The Overlook Film Festival Review: IT COMES AT NIGHT

Trey Edward Shults delivers an astonishing follow-up to his debut KRISHA.

It Comes at Night makes a lot of sense as a follow-up to Trey Edward Shults’ fascinating, micro-budget debut Krisha. Both are claustrophobic portraits of family and domesticity. Both feel personal and somehow dangerous. Both are remarkable films.

But where Krisha is a family drama with undercurrents of horror, It Comes at Night is an outright horror film, a nightmare of paranoia and mistrust. It’s much bigger in scope and scale, while never losing the almost painful intimacy of Krisha.

Some time after an unnamed plague has wiped out much of the population – enough time that our characters are well within the habit of surviving without electricity or running water – a family lives in a remote home nestled in the woods. Paul (Joel Edgerton) is a former teacher turned pioneer man, because that’s what he had to do to survive, and to protect his wife Sarah (Carmen Ejogo) and seventeen-year-old son Travis (Kelvin Harrison Jr). Their life is small and quiet, but not peaceful, exactly. There’s a lot of love there, and they have a routine that makes sense to them: only travel outside in pairs, in gas masks and never at night, eat together twice a day, the only entrance and exit to the house is the red door and there is only the one set of keys.

But running underneath the calm of this unchanging procedure, behind everything they do and each decision they make, there’s a coursing river of fear. They have been untouched by the plague only by grace and good fortune, but they’ve seen what it does to its victims – what it did to Travis’ grandfather. They will never be free, because they’ll never be safe.

It’s into these treacherous waters that Christopher Abbott’s Will arrives, searching for food and water for his own wife Kim (Riley Keough) and much younger son Andrew (Griffin Robert Faulkner). It takes a lot of convincing, but Paul finally decides to take them in. For a while, the two families peacefully coexist, and we’re treated to scenes of their almost-happy home life, an idyllic little montage of Chinese checkers, of laughter and hard, honest work. But beneath it all, that river of fear is always running, and the relentless paranoia proves to be a more invasive illness than the plague that inspires it.

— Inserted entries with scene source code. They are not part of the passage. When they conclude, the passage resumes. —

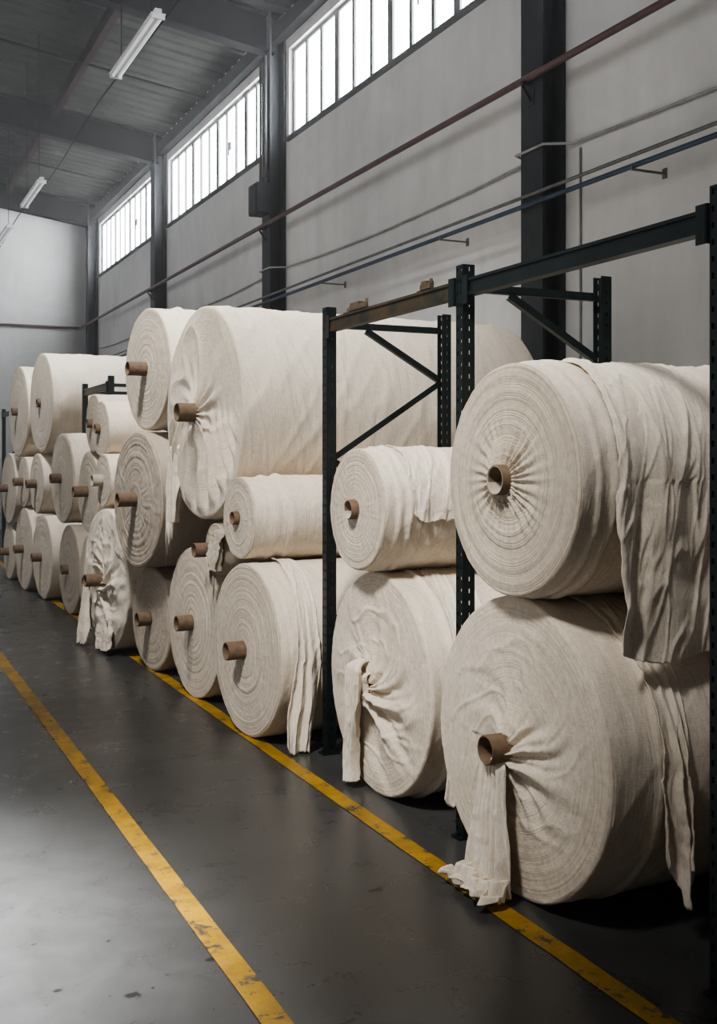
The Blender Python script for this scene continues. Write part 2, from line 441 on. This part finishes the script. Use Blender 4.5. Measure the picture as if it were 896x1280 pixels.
def rack(ys,H,fine,rust=(),X=2.36):
    e=empty("pallet_rack",(X,ys[0],0))
    D=0.71
    for y in ys:
        yy=y-ys[0]
        upright(e,0,yy,H,-1,fine); upright(e,D,yy,H,1,fine)
        zt=H-0.09
        def brace(p,q):
            g=Geo(); g.obox(p,q,0.004,0.032)
            g.obox((p[0],p[1]+0.014,p[2]-0.016),(q[0],q[1]+0.014,q[2]-0.016),0.03,0.004)
            g.make("brace",M_RACK,parent=e)
        brace((0.03,yy,zt),(D-0.03,yy,zt))
        brace((0.22,yy,zt-0.02),(D-0.03,yy,zt-0.28))
        z=zt-0.30; s=0
        while z>0.5:
            if s==0: brace((D-0.03,yy,z),(0.03,yy,z-0.42))
            else: brace((0.03,yy,z),(D-0.03,yy,z-0.42))
            s=1-s; z-=0.44
    for i in range(len(ys)-1):
        a=ys[i]-ys[0]+0.033; b=ys[i+1]-ys[0]-0.033
        x=-0.005
        g=Geo(); g.box((x-0.02,a,H-0.135),(x+0.02,b,H-0.065))
        g.box((x-0.028,a,H-0.135),(x-0.02,b,H-0.123)); g.box((x-0.028,a,H-0.077),(x-0.02,b,H-0.065))
        o=g.make("beam",M_RUST if i in rust else M_RACK,parent=e)
        if i in rust: o["label"]="rust-stained green beam"
        for yy in (a,b):
            g=Geo(); g.box((x-0.034,yy-(0.045 if yy==b else -0.0),H-0.17),(x-0.029,yy+(0.045 if yy==a else 0.0),H-0.05))
            g.box((x-0.034,yy-0.003,H-0.17),(x+0.025,yy+0.003,H-0.05))
            g.make("beam_connector",M_RACK,parent=e)
    return e
r=rack((2.495,4.0,5.44),2.41,True,rust=(1,)); tag(r,"dark green perforated steel pallet rack around fabric rolls","pallet rack","pallet racks")
r=rack((10.87,12.18),2.41,False); tag(r,"dark steel pallet rack rising between distant roll stacks","pallet rack","pallet racks")
r=rack((15.9,17.5,19.1),2.41,False); tag(r,"distant dark steel pallet rack behind fabric rolls","pallet rack","pallet racks")
for (y,w_) in ((5.05,0.14),(4.32,0.06)):
    g=Geo(); z=2.3452
    g.box((2.33,y-w_,z),(2.38,y+w_,z+0.006)); g.box((2.33,y-w_,z),(2.335,y+w_*0.5,z+0.03))
    g.box((2.335,y-w_*0.3,z+0.006),(2.375,y+w_*0.5,z+0.045))
    g.box((2.34,y+w_*0.5,z+0.006),(2.36,y+w_*0.85,z+0.025)); g.tube([(2.345,y-w_*0.8,z+0.006),(2.345,y-w_*0.8,z+0.05)],0.008,8)
    o=g.make("steel_clamp",M_RUSTB); tag(o,"small rusty steel bracket resting on the rack beam","clamp","clamps on the beam")

# ------------------------------------------------------------------ fabric rolls
def sm(a,b,x):
    t=max(0.0,min(1.0,(x-a)/(b-a))); return t*t*(3-2*t)

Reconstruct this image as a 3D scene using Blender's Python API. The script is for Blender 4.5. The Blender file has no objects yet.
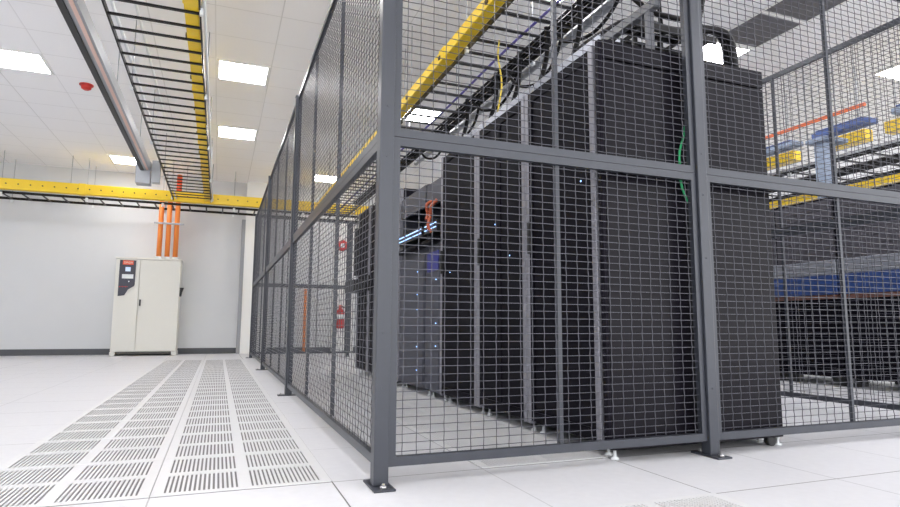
import bpy, bmesh, math, random
from mathutils import Vector, Matrix
random.seed(7)
S = bpy.context.scene
C = S.collection
T = 0.6096            # floor and ceiling tile module
H = 3.6               # ceiling height
YW = 10.95            # back wall
FX, FY = 0.757, -0.12 # cage corner post
FB = FY + 9.15        # cage back line
FR = 4.20             # cage right line
PI = math.pi

# ------------------------------------------------------------------ materials
def srgb(r, g, b):
    f = lambda c: (c/255/12.92) if c/255 <= 0.04045 else ((c/255+0.055)/1.055)**2.4
    return (f(r), f(g), f(b), 1)

def mat(name, col, rough=0.5, metal=0.0, noise=0.0, scale=40.0, bump=0.0, emit=None, spec=None):
    m = bpy.data.materials.new(name); m.use_nodes = True
    nt = m.node_tree; b = nt.nodes['Principled BSDF']
    c = srgb(*col)
    b.inputs['Base Color'].default_value = c
    b.inputs['Roughness'].default_value = rough
    b.inputs['Metallic'].default_value = metal
    if spec is not None: b.inputs['Specular IOR Level'].default_value = spec
    if noise or bump:
        tc = nt.nodes.new('ShaderNodeTexCoord'); n = nt.nodes.new('ShaderNodeTexNoise')
        n.inputs['Scale'].default_value = scale; n.inputs['Detail'].default_value = 4
        nt.links.new(tc.outputs['Object'], n.inputs['Vector'])
        if noise:
            mx = nt.nodes.new('ShaderNodeMix'); mx.data_type = 'RGBA'
            mx.inputs[6].default_value = tuple(max(0, v*(1-noise)) for v in c[:3])+(1,)
            mx.inputs[7].default_value = tuple(min(1, v*(1+noise)) for v in c[:3])+(1,)
            nt.links.new(n.outputs['Fac'], mx.inputs[0])
            nt.links.new(mx.outputs[2], b.inputs['Base Color'])
        if bump:
            bp = nt.nodes.new('ShaderNodeBump'); bp.inputs['Strength'].default_value = bump
            bp.inputs['Distance'].default_value = 0.002
            nt.links.new(n.outputs['Fac'], bp.inputs['Height'])
            nt.links.new(bp.outputs['Normal'], b.inputs['Normal'])
    if emit:
        b.inputs['Emission Color'].default_value = c
        b.inputs['Emission Strength'].default_value = emit
    return m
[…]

It Comes at Night is such a visually powerful film, tight and oppressive, tinged with darkness in even the most innocuous scenes. A massive, upturned tree reaches its dark roots out to us while Will cheerfully teaches Travis the proper way to chop wood. That obstinate red door looms in the background as the families chatter and go about their days. During the Q&A, Shults said he and cinematographer Drew Daniels (returning after Krisha) relied on practical lighting, lamps and lanterns, during the nighttime scenes. “If we’re going to make a movie called It Comes at Night, I want to feel the night,” he said, and we do feel it, heavy and unremitting, as much of a character as Travis.

Harrison is outstanding as Travis, often the silent observer of the household, wide-eyed and achingly sweet. We want so much more for Travis, but we know in the opening seconds of the film that there is no happily ever after here. We’ve come into a world well after it’s moved on, and Travis is in the prime of his life when the earth's own prime has long passed. 

Edgerton is also credited as an executive producer on the film, and was instrumental in getting it made. He is, of course, so great, this stalwart presence that strengthens everyone around him. Abbott, Keough, Ejogo – they’re all excellent here, everyone playing with different levels of small hopes eclipsed by pervasive dread, near-friendships that are drowning in distrust.

A24 brought It Comes at Night as the secret screening of The Overlook Film Festival, and we were told beforehand that the film isn’t entirely finished, with some small visual effects to be finalized, but it certainly feels complete. It’s devastating, an unblinking gaze at the cost of our collective fear of death, our own and that of those we love, asking what that fear does to us, what it takes from us when we're yet alive. It’s a sense-provoking, full-bodied experience that caused an entire audience to exhale heavily the moment the screen turned black. And it’s an assurance that Shults is a filmmaker who must be followed.